→ Task goal
Records follow. Pull out every line that contains "pixels".

→ Records for this task
————

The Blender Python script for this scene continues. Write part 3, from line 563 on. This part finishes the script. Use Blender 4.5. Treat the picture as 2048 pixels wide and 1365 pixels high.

————

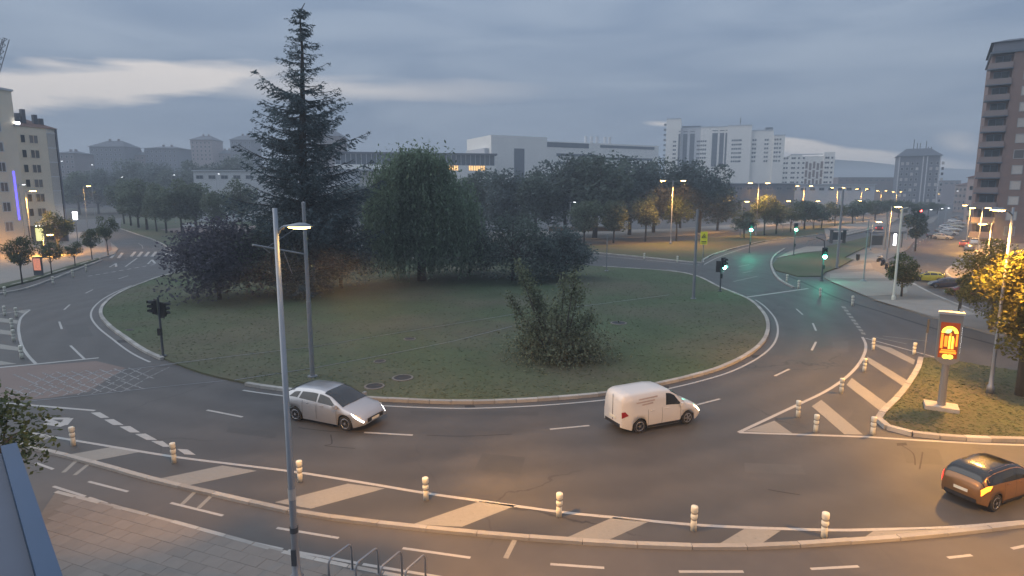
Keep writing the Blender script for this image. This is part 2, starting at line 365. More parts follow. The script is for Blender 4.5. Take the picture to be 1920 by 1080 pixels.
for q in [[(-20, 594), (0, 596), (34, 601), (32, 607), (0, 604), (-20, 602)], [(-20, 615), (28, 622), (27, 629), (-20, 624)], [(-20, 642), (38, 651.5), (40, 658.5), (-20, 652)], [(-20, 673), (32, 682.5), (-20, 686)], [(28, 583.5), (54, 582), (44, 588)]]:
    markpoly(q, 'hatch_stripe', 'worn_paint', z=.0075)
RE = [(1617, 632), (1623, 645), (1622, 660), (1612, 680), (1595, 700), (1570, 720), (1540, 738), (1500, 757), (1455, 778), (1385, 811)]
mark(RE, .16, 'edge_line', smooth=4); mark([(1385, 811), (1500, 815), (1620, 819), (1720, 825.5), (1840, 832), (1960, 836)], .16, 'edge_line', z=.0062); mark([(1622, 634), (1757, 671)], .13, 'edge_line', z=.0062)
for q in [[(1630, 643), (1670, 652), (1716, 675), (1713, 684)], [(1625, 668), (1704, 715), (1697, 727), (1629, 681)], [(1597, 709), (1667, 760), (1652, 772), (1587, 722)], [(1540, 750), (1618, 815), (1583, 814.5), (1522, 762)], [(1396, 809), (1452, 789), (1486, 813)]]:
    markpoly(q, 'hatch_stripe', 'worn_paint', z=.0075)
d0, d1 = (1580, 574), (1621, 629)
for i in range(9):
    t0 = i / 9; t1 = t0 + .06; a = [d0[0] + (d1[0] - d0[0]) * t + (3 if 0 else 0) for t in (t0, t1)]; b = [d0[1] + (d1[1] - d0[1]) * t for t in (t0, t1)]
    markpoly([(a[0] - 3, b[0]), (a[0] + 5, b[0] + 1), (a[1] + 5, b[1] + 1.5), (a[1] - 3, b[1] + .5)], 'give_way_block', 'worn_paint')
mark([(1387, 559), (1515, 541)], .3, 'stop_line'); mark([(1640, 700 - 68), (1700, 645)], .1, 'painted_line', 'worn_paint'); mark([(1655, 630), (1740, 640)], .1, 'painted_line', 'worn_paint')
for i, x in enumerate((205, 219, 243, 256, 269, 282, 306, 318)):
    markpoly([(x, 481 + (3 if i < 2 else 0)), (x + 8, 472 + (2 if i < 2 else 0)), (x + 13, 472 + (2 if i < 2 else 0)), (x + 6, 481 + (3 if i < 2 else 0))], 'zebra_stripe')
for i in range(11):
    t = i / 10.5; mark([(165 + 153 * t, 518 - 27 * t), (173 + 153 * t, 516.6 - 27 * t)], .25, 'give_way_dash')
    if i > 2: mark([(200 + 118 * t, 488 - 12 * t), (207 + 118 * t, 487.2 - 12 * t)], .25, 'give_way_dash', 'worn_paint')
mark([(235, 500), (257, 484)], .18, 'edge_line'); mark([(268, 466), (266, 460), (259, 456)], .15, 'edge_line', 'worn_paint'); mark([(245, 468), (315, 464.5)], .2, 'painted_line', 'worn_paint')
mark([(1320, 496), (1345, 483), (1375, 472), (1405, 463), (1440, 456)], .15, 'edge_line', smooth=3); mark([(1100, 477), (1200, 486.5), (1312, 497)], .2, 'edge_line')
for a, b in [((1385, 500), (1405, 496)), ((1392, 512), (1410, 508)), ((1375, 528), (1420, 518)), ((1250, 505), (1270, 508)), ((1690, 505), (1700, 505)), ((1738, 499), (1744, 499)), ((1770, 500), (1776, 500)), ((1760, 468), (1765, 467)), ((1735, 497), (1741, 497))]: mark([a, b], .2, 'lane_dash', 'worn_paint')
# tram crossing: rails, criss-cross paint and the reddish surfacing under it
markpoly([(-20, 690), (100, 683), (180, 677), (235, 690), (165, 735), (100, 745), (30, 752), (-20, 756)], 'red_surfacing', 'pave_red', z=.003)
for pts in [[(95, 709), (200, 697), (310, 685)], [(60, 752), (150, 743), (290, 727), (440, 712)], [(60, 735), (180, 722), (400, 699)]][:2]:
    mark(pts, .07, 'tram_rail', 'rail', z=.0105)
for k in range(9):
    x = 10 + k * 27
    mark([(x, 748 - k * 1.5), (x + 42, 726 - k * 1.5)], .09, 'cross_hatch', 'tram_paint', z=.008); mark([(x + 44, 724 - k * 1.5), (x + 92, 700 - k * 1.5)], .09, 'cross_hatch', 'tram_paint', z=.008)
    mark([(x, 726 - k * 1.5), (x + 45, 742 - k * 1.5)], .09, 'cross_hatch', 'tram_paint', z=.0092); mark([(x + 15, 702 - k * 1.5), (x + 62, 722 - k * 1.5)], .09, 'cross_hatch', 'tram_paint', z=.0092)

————

→ Reply
The Blender Python script for this scene continues. Write part 3, from line 563 on. This part finishes the script. Use Blender 4.5. Treat the picture as 2048 pixels wide and 1365 pixels high.
Keep writing the Blender script for this image. This is part 2, starting at line 365. More parts follow. The script is for Blender 4.5. Take the picture to be 1920 by 1080 pixels.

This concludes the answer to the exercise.